┌─ The data
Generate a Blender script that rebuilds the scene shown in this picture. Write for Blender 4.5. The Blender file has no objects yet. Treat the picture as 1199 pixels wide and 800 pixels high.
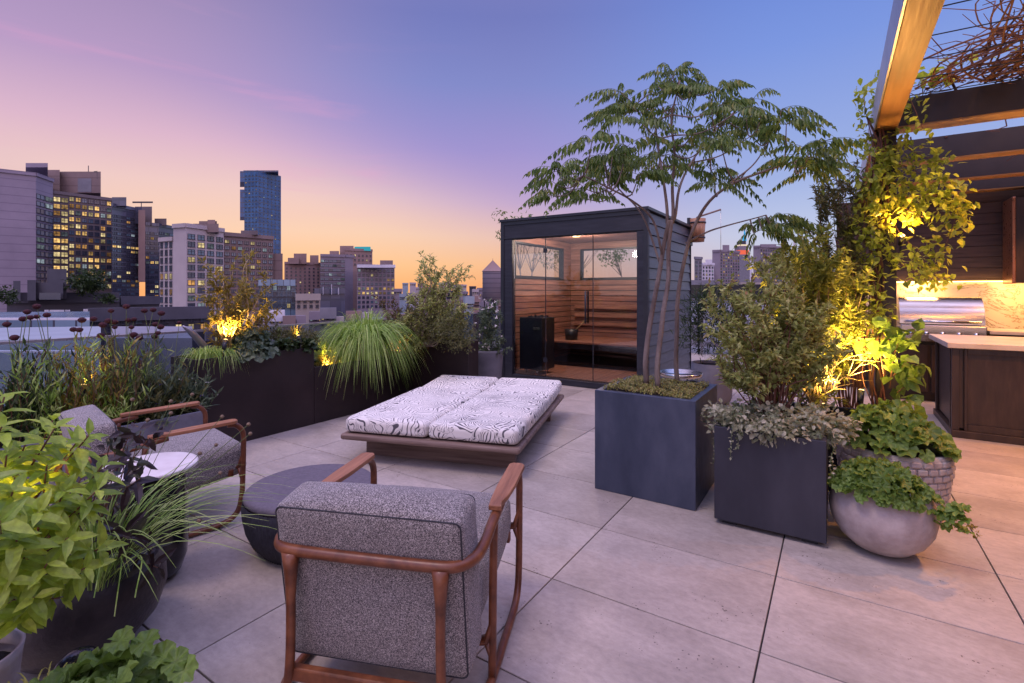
└─
┌─ The data
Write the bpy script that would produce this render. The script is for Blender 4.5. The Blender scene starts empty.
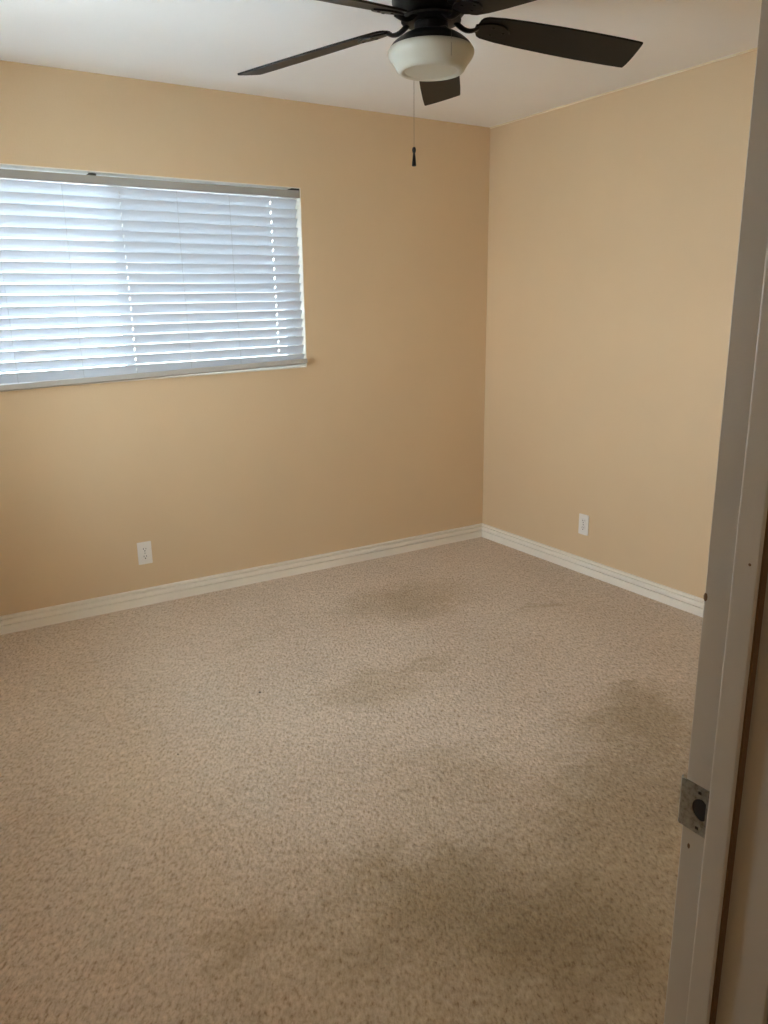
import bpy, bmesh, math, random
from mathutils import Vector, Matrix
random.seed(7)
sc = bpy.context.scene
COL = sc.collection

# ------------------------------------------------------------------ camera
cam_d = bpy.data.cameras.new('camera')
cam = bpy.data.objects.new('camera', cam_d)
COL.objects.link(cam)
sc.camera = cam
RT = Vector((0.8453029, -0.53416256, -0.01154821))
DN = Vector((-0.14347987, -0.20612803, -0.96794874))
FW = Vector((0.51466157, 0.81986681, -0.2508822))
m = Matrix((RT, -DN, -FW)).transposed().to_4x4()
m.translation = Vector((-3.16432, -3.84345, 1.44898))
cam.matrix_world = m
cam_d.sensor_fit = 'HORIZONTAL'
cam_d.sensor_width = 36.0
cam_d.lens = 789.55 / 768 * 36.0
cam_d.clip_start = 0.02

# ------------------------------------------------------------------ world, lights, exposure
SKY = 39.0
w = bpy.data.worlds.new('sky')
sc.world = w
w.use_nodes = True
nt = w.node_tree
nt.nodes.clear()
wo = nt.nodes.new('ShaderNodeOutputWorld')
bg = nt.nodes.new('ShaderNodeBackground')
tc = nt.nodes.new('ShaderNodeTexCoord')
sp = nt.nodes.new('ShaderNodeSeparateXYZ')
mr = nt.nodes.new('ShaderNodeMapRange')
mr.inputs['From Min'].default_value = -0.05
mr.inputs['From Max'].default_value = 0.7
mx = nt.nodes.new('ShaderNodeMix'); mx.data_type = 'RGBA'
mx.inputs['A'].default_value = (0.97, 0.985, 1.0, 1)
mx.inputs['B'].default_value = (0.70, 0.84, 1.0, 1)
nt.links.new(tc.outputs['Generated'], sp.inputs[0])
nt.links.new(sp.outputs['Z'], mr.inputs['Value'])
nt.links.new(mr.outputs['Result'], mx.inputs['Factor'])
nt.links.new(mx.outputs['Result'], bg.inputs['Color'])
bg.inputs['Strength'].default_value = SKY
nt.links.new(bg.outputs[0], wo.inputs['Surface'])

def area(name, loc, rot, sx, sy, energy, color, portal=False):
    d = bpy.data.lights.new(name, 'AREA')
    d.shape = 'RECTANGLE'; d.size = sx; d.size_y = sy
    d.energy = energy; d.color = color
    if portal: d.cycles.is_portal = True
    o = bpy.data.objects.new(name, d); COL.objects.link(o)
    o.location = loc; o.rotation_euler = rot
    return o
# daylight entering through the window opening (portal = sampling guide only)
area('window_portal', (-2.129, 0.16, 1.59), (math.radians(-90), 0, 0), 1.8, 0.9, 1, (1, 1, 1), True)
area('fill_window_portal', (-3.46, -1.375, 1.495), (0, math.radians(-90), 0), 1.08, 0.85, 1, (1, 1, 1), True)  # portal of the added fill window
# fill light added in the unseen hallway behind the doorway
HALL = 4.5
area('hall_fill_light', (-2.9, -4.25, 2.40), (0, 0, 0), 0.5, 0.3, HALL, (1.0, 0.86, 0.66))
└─
The exercise - Every line from the one containing "Write the bpy" to the one containing "cam_d.clip_start = 0.02" should be output exactly, both ends included. Nothing else goes in, and no pictures either.

Response to the exercise -
Write the bpy script that would produce this render. The script is for Blender 4.5. The Blender scene starts empty.
import bpy, bmesh, math, random
from mathutils import Vector, Matrix
random.seed(7)
sc = bpy.context.scene
COL = sc.collection

# ------------------------------------------------------------------ camera
cam_d = bpy.data.cameras.new('camera')
cam = bpy.data.objects.new('camera', cam_d)
COL.objects.link(cam)
sc.camera = cam
RT = Vector((0.8453029, -0.53416256, -0.01154821))
DN = Vector((-0.14347987, -0.20612803, -0.96794874))
FW = Vector((0.51466157, 0.81986681, -0.2508822))
m = Matrix((RT, -DN, -FW)).transposed().to_4x4()
m.translation = Vector((-3.16432, -3.84345, 1.44898))
cam.matrix_world = m
cam_d.sensor_fit = 'HORIZONTAL'
cam_d.sensor_width = 36.0
cam_d.lens = 789.55 / 768 * 36.0
cam_d.clip_start = 0.02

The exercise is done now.